Born exposed to drugs in 2013, an Arizona girl was immediately placed into foster care. Sixteen months later, she is living with the same foster parents, who desperately want to adopt the child.

But they can’t. The girl is American Indian, and her foster parents are not. The girl’s tribe, the Gila River Indian Community in Arizona, is fighting the adoption, citing a 1978 federal law that seeks to keep Indian families together.

Now an advocacy group has joined with the girl’s foster parents to mount the most significant challenge to the Indian Child Welfare Act since its passage, saying it creates a separate, unequal class for Indian children and is therefore unconstitutional.

If the suit is successful, the number of Indian children removed from their homes in Minnesota could dramatically increase in a state that already has the highest disparity in the country, according to federal data. Though Indian children account for only 2 percent of the state’s child population in 2014, they accounted for 24 percent of the foster care population.

ICWA was meant to address what was described at the time in Congress as “the most tragic and destructive aspect of American Indian life.” For decades, tribes across the country were ravaged when Indian children were wrongfully pulled from their homes and put into mostly white foster families.

Under ICWA, social workers must work harder to avoid removing Indian children from their homes than they would for non-Indian children. If foster care and adoption are necessary, then active efforts need to be made to place the child with an Indian family.

The Goldwater Institute, the Arizona-based conservative advocacy group that is bringing the suit, says those requirements are discriminatory because they apply only to Indian children, even those who have no connection to their tribes.

Goldwater Institute also argues that ICWA harms Indian children by making it more difficult for them to be removed from abusive or neglectful homes. And the limited supply of available Indian adoptive families means it can take longer to find a child a permanent family.

“ICWA was enacted for good intentions,” said Adi Dynar, a research attorney at the institute. “But the way it’s been applied throughout the U.S. has been very bad in taking care of the best interests of children.”

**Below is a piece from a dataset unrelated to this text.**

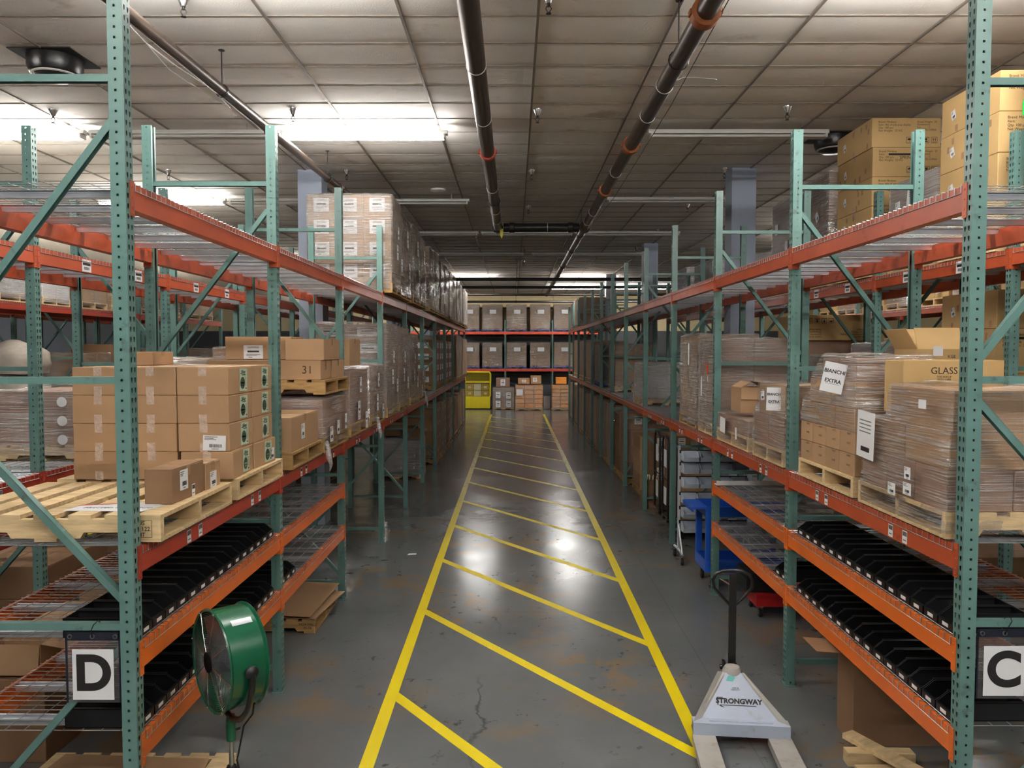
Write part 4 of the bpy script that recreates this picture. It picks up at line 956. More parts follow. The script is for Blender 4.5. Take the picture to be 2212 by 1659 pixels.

Several Indian groups across the country counter that the lawsuit would “undo decades of progress in child welfare made possible by ICWA.”

America’s history of assimilating Indian children into white families dates to the 1860s, according to a legal brief filed by the National Congress of American Indians and other groups. A superintendent of Indian Affairs said in 1865 that the country’s policy should be that “Indian children over five years old should be taken away from under the authority and influence of their savage parents (from whom they absorb only poisonous barbarism) and placed wholly under the control of white male and female teachers.” Thousands of Indian children under that policy were sent to white boarding schools to be assimilated.

When boarding schools went out of favor in the mid-20th century, states implemented a federal policy that mandated Indian children be adopted primarily to non-Indian families “in order to reduce the populations of Indian reservations, lower the federal government’s cost obligations at boarding schools, and satisfy a growing demand for adoptive children.”

By the 1970s, when Congress passed ICWA, “between 25 and 35 percent of all Indian children nationwide had been removed from their families with about 90 percent of those children placed in non-Indian homes.”

The National Congress of American Indians and other pro-ICWA groups have filed a motion seeking to have Goldwater’s suit dismissed. Goldwater is seeking approval for a class-action suit that would add all Arizona Indian children and non-Indian foster families as plaintiffs.